▶ **Problem details**
Please reproduce the lines of the records below from the one holding "Build this scene" through the one holding "UsdGeom.Scope.Define(stage, '/World/Looks')", inclusive, skipping all pictures.

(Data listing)
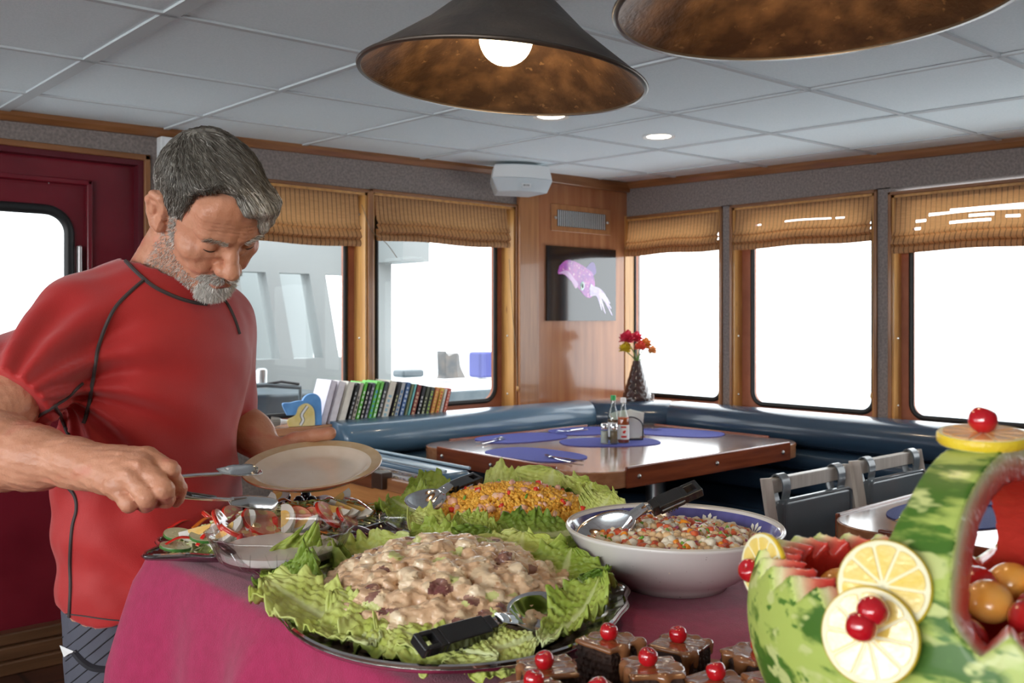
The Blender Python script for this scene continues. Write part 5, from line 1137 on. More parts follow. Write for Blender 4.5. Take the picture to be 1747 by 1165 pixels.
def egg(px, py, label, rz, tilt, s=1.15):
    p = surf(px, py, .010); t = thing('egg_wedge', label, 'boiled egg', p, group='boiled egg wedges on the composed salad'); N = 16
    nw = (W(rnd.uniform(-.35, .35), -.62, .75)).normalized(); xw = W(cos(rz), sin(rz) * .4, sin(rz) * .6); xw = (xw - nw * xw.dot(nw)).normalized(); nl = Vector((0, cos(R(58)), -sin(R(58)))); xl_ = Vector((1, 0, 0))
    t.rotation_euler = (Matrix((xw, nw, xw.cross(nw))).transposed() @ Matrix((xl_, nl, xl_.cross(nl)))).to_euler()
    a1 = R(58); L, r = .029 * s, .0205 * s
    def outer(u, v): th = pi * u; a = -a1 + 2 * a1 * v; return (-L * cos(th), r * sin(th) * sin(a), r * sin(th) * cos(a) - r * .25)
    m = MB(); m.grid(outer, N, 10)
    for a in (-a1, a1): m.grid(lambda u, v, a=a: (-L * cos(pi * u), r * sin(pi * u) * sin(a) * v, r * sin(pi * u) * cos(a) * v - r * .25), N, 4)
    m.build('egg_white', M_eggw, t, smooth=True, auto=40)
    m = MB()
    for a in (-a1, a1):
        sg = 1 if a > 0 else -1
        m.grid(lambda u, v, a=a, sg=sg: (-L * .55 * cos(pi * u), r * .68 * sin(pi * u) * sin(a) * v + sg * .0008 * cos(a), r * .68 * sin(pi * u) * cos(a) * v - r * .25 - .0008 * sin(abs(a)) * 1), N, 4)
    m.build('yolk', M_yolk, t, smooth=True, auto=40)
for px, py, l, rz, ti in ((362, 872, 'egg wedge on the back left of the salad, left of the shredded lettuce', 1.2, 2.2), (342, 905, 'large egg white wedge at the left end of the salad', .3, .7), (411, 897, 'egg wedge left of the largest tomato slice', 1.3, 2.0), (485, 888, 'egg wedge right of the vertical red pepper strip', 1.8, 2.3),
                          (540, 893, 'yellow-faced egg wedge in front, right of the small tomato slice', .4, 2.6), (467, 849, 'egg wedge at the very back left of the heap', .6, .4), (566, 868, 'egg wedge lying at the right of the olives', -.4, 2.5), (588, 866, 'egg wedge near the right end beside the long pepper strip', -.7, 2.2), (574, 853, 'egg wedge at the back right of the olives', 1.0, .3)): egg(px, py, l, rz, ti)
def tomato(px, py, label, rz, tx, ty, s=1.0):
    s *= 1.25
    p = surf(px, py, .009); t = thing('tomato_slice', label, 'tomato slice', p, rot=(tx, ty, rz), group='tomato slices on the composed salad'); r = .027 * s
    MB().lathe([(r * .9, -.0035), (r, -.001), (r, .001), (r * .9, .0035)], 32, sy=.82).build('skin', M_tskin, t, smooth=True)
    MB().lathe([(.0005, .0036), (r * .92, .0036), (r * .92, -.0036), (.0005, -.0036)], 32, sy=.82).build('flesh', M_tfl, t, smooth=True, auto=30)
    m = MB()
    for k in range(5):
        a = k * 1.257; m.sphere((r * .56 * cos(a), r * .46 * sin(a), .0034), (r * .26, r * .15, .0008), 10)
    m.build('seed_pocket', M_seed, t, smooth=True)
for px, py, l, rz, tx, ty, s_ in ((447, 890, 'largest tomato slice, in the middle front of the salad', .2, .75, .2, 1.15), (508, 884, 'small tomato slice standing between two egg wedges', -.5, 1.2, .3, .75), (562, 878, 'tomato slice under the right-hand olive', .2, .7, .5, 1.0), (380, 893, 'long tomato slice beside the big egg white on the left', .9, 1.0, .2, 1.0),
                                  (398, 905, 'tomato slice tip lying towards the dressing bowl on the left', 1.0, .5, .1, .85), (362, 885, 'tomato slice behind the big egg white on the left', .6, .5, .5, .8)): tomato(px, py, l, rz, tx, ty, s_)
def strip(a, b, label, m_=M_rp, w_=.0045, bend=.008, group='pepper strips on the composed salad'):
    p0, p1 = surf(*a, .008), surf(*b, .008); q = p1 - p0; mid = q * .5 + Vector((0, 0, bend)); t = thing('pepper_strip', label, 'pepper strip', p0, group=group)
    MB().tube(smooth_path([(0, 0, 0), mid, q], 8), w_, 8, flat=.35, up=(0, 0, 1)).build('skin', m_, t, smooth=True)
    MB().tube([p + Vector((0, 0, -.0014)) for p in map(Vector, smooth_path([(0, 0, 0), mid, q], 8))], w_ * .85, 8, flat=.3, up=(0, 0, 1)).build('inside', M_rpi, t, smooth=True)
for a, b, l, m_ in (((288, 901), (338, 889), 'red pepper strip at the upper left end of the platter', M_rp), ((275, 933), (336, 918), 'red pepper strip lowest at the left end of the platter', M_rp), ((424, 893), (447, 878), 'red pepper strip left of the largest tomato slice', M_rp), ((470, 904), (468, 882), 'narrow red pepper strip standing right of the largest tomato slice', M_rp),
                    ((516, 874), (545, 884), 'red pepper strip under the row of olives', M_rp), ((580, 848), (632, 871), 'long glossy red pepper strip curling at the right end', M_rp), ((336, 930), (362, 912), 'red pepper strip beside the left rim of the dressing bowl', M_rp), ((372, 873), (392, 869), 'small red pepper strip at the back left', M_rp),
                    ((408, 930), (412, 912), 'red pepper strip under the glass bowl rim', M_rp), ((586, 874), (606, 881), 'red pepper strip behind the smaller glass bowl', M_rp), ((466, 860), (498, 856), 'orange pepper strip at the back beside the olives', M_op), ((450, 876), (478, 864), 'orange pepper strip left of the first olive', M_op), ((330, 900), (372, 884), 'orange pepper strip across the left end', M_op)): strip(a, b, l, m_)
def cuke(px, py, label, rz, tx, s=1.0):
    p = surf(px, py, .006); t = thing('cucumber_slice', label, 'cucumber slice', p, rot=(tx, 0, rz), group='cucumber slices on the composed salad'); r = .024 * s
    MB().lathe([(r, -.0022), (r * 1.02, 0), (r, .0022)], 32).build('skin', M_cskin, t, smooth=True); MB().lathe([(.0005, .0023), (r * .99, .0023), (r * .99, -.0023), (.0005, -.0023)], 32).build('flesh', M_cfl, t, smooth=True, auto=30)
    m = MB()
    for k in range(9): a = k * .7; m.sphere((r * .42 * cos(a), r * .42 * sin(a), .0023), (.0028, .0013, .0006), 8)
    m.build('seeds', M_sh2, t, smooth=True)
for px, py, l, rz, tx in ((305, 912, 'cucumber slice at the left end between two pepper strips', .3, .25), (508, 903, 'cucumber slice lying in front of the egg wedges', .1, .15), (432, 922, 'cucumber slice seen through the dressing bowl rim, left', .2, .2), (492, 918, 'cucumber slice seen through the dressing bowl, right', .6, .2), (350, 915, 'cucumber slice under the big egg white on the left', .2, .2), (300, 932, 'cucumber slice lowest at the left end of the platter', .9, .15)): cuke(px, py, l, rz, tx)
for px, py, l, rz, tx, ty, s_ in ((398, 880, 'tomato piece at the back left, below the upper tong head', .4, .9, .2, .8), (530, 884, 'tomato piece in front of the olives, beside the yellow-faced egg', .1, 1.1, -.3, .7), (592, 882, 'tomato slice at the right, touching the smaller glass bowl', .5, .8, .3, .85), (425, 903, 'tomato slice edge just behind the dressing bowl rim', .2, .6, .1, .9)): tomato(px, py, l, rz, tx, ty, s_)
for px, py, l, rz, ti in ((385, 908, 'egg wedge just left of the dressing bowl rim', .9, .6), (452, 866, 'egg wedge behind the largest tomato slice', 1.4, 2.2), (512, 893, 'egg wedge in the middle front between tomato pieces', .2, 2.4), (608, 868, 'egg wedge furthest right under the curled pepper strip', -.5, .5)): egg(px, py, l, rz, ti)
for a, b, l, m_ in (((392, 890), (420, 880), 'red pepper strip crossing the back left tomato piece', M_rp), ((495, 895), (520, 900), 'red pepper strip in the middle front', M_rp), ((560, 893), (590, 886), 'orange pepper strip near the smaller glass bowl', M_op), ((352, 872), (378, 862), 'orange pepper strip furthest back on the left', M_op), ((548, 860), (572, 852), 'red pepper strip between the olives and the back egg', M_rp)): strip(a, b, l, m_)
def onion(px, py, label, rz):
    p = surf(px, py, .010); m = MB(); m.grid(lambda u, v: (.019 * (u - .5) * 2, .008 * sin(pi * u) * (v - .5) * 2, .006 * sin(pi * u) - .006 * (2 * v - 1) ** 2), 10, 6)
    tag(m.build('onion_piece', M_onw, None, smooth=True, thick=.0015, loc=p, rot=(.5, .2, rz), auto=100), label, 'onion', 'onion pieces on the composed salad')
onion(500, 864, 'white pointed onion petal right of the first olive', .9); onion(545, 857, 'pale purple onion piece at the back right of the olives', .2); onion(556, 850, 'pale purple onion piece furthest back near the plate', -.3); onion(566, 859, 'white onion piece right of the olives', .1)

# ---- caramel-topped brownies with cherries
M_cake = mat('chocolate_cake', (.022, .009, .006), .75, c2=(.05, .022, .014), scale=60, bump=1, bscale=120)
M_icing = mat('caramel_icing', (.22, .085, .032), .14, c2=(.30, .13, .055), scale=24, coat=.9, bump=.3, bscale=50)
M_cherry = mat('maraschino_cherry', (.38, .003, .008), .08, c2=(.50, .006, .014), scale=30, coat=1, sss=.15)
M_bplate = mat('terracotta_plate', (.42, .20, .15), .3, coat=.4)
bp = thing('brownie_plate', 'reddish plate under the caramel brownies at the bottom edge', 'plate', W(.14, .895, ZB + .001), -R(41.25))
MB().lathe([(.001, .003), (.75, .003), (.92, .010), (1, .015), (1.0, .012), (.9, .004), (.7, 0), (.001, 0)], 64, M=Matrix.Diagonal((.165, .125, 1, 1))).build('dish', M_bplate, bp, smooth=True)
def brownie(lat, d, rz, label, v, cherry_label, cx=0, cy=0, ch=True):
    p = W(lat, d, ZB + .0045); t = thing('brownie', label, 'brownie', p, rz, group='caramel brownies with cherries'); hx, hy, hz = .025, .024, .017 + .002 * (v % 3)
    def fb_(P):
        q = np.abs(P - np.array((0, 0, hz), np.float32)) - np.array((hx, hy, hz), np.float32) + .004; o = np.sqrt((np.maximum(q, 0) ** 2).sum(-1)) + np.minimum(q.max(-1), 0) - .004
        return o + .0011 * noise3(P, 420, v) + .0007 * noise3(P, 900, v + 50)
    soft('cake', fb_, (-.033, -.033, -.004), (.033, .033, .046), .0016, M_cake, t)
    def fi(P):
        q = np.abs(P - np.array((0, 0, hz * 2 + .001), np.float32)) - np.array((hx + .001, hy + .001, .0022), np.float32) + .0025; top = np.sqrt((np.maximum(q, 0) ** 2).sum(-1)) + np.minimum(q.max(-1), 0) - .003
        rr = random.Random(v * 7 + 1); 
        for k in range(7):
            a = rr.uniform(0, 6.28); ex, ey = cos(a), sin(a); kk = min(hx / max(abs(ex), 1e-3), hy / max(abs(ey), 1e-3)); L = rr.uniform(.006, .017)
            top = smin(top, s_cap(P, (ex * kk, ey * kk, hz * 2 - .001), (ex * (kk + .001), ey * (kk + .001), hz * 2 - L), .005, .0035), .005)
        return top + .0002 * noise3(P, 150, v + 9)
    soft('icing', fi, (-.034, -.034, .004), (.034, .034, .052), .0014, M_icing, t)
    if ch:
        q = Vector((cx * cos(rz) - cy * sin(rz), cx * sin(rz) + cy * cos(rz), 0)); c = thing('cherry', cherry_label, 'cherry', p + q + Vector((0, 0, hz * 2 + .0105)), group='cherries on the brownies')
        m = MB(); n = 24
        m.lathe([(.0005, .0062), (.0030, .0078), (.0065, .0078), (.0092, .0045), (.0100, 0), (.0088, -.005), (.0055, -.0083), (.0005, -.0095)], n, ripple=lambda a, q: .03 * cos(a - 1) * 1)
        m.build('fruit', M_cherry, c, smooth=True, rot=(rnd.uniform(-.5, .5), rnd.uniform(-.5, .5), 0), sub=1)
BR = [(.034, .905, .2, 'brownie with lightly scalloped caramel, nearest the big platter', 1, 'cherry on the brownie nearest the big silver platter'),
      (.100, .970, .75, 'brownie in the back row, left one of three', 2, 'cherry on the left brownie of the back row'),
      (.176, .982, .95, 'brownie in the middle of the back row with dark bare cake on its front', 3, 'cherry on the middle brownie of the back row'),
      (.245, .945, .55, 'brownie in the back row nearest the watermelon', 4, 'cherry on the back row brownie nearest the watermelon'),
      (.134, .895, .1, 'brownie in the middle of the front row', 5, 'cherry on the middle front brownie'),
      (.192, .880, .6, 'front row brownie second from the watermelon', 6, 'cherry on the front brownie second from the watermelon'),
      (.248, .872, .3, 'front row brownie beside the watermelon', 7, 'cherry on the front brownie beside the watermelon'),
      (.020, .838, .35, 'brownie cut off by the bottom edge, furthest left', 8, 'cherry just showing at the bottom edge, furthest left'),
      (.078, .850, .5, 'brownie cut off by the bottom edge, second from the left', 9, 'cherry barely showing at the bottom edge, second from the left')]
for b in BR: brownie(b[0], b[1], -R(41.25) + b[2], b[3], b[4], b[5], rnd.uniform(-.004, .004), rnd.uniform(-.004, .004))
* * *
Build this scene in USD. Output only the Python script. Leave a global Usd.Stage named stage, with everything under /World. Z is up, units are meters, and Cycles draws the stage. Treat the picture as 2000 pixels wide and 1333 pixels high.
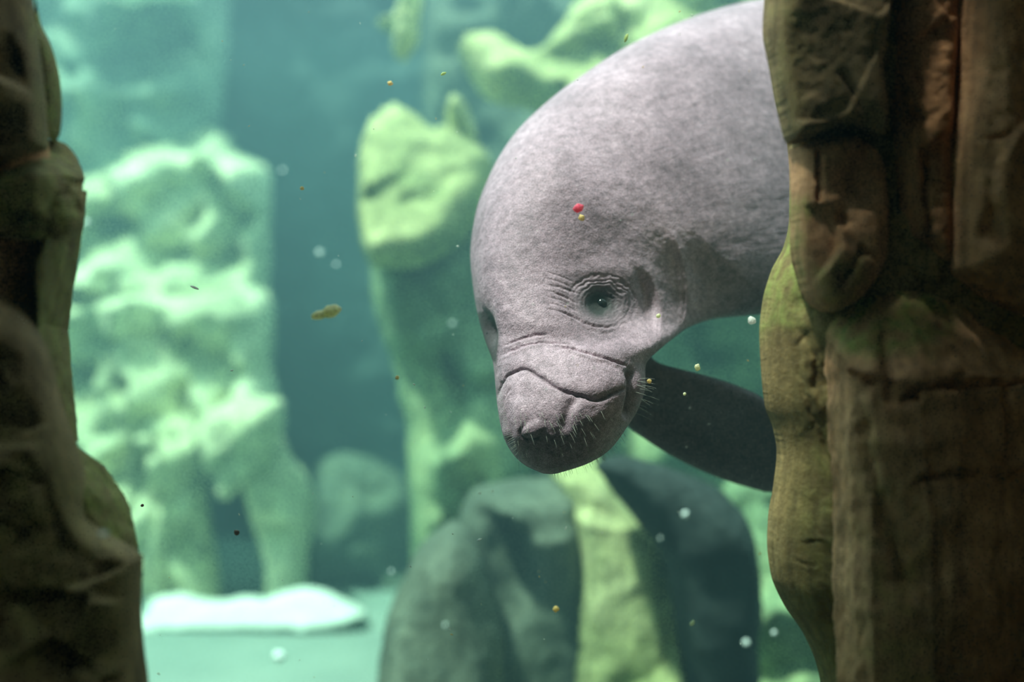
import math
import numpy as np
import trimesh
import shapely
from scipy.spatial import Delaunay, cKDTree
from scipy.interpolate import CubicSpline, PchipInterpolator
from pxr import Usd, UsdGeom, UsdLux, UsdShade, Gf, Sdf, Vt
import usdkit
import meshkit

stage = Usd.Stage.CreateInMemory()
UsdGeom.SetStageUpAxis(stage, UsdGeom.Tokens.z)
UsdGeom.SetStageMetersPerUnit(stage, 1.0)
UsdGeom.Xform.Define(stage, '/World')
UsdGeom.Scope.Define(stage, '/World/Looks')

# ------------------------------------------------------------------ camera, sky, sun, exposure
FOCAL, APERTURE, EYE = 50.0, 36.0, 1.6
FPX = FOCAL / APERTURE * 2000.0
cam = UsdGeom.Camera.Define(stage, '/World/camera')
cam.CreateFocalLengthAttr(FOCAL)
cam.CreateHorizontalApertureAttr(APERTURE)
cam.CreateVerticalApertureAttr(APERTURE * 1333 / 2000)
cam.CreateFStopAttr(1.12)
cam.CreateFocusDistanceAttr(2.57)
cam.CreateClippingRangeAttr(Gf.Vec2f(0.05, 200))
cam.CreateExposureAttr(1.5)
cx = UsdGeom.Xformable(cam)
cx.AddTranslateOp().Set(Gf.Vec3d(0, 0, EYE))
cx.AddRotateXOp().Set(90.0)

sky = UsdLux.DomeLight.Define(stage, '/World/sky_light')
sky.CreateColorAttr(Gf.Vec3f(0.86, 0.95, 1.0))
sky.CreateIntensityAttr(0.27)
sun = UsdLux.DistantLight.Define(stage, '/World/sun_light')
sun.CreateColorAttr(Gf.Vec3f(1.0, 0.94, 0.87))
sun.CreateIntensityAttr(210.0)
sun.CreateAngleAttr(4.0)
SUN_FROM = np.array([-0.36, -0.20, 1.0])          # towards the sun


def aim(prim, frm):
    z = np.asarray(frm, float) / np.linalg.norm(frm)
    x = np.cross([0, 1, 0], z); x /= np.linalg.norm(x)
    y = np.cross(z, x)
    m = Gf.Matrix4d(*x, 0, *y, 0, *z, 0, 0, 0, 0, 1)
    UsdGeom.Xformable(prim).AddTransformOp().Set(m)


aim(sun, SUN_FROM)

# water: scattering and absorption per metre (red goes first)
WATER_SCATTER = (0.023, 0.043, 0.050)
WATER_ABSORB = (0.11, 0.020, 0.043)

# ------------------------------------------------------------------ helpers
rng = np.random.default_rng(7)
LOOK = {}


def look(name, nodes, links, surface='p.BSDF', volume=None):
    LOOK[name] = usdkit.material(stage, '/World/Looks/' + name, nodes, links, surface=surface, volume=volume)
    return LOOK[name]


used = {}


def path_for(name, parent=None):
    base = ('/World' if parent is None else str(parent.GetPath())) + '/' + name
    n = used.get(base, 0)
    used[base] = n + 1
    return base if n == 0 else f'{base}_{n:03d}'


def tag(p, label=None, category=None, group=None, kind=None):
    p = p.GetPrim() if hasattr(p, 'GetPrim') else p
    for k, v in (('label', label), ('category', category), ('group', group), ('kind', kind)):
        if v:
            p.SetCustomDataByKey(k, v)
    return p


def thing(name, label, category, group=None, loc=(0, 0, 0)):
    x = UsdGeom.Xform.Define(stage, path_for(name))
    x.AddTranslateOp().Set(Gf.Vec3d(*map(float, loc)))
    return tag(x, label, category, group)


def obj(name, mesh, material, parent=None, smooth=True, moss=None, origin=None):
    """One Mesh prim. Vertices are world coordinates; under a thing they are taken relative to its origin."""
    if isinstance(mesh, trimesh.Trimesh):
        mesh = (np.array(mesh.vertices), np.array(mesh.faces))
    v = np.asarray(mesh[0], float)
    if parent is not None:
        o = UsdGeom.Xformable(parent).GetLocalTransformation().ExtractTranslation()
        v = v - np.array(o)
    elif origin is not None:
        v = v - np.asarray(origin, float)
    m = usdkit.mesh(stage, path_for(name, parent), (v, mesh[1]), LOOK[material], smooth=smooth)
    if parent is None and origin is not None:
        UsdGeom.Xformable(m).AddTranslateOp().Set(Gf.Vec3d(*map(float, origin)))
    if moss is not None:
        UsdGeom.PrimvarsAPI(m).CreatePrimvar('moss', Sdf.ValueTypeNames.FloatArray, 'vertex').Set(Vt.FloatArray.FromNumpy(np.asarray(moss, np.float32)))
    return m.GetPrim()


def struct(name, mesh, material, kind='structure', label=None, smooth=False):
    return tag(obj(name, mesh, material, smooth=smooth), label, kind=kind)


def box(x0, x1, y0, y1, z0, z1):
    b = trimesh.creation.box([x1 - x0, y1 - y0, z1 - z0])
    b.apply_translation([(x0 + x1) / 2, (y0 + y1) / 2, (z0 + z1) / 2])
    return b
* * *
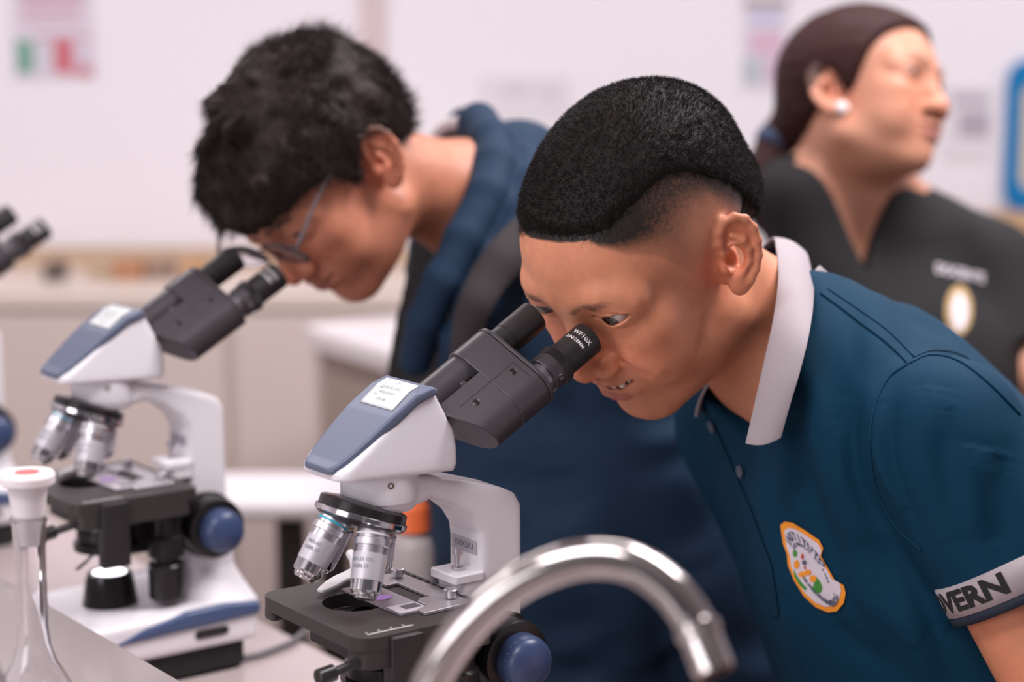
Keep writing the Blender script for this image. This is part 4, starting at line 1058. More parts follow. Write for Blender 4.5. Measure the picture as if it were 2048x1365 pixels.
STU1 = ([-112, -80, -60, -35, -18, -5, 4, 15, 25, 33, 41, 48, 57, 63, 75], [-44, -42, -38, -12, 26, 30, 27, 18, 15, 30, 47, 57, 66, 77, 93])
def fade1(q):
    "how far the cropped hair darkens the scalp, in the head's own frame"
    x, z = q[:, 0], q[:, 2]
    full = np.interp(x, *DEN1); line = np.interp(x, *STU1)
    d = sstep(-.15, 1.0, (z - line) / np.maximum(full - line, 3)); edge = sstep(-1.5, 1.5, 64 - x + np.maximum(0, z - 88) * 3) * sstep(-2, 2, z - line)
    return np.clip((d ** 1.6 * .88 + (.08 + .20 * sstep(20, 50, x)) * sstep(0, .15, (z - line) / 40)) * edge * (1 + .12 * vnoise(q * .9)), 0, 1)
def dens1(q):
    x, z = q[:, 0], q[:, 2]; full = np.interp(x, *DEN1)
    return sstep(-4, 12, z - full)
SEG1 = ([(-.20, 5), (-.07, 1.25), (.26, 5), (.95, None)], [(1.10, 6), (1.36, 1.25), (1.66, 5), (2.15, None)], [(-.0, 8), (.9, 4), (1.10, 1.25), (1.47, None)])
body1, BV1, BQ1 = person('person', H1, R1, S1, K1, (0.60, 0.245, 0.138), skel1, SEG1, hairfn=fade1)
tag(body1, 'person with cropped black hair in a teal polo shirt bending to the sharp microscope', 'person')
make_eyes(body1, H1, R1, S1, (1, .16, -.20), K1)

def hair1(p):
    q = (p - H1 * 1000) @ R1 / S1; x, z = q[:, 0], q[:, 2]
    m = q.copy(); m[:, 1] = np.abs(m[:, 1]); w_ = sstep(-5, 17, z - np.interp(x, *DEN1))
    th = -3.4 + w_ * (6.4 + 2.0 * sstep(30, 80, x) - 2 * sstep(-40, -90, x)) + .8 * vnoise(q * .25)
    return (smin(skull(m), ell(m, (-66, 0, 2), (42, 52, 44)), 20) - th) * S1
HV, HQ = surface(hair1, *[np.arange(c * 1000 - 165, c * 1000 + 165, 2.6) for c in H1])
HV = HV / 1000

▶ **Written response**
Build this scene in USD. Output only the Python script. Leave a global Usd.Stage named stage, with everything under /World. Z is up, units are meters, and Cycles draws the stage. Treat the picture as 2000 pixels wide and 1333 pixels high.
import math
import numpy as np
import trimesh
import shapely
from scipy.spatial import Delaunay, cKDTree
from scipy.interpolate import CubicSpline, PchipInterpolator
from pxr import Usd, UsdGeom, UsdLux, UsdShade, Gf, Sdf, Vt
import usdkit
import meshkit

stage = Usd.Stage.CreateInMemory()
UsdGeom.SetStageUpAxis(stage, UsdGeom.Tokens.z)
UsdGeom.SetStageMetersPerUnit(stage, 1.0)
UsdGeom.Xform.Define(stage, '/World')
UsdGeom.Scope.Define(stage, '/World/Looks')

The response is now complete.